Sunday, November 26, 2017

Count everybody

Danny Vinik and Andrew Restuccia of Politio report that the nasty guy is leaning towards naming Thomas Brunell to the top operational job at the US Census Bureau, which is gearing up for 2020, where it will try to count everyone living in America.

Vinik and Restucca will guide us in listing why Brunell at Census is a really bad idea.

* He is a political science professor with no government or administrative experience.

* He is (as we’ll see) a very partisan choice (did we expect anything different from the nasty guy and his vice?) for a job where his predecessors have been a carefully nonpolitical choice, a career civil servant with a background in statistics. The nasty guy intends to politicize the census.

* The GOP has long sought to add a question to the census asking: Are you a citizen? The census is supposed to count *everybody*. Such a question will drive down minority response rates. Putting Brunell in the job makes Dems fearful the question might actually make it in.

* In Brunell’s 2008 book “Redistricting and Representation,”
he argued that partisan districts packed with like-minded voters actually lead to better representation than ones more evenly split between Democrats and Republicans, because fewer voters in partisan districts cast a vote for a losing candidate. He has also argued that ideologically packed districts should be called “fair districts” and admits that his stance on competitive elections makes him something of an outlier among political scientists, who largely support competitive elections.
Even though he criticized partisan gerrymandering (he did?) the GOP had repeatedly used his research in their geerrymandering efforts.
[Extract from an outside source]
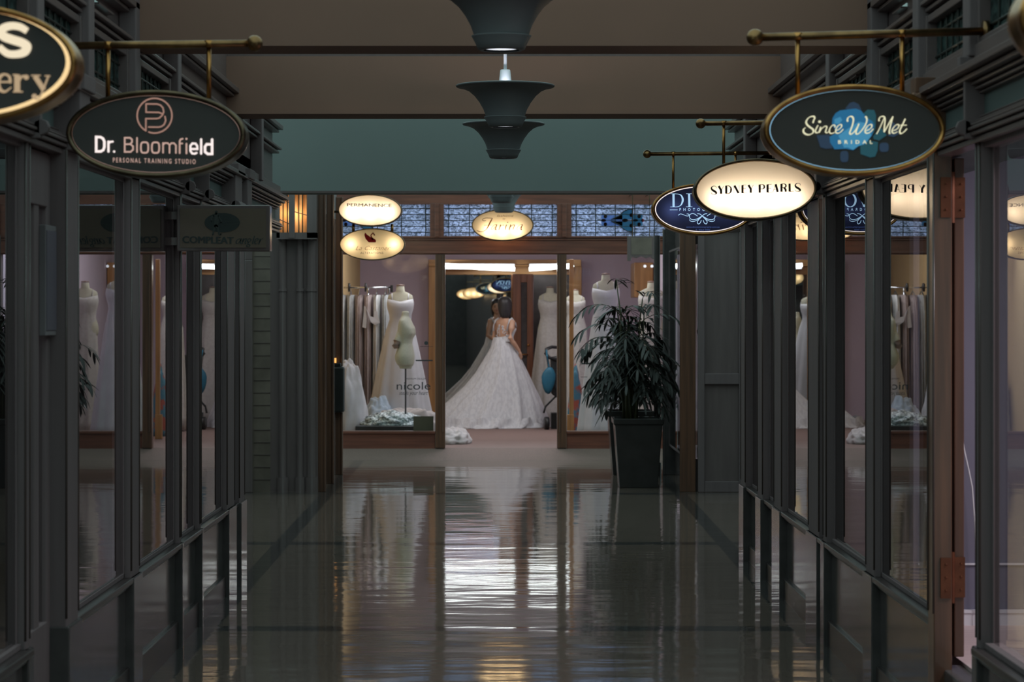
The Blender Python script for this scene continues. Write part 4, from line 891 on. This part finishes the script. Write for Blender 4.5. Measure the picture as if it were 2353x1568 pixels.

From my own work in attempting to get rid of partisan gerrymandering I know that districts with like-minded voters tend to elect more extreme candidates who might share views with perhaps as little as a quarter of the voters.

* Brunell, with oversight of the agency’s budget, could decide where and how little to advertise the census, so that minorities don’t know it is coming.

* Brunell has no experience with the richness of the data the Census collects (used by a wide variety of researchers) and with what data the agency collects between its 10 year events.

Other Census concerns:
* The whole operation is being underfunded – fewer people to go to addresses to track down people who didn’t mail in their questionnaire.

* A partisan census (one that decides not to count those people) would have an astounding ripple effect on Congressional reapportionment and on how funds for government programs are distributed.

* A partisan census would cause public and Congressional confidence and integrity of the census to plummet.

This job does not require Senate confirmation, so Congress can’t block the hire.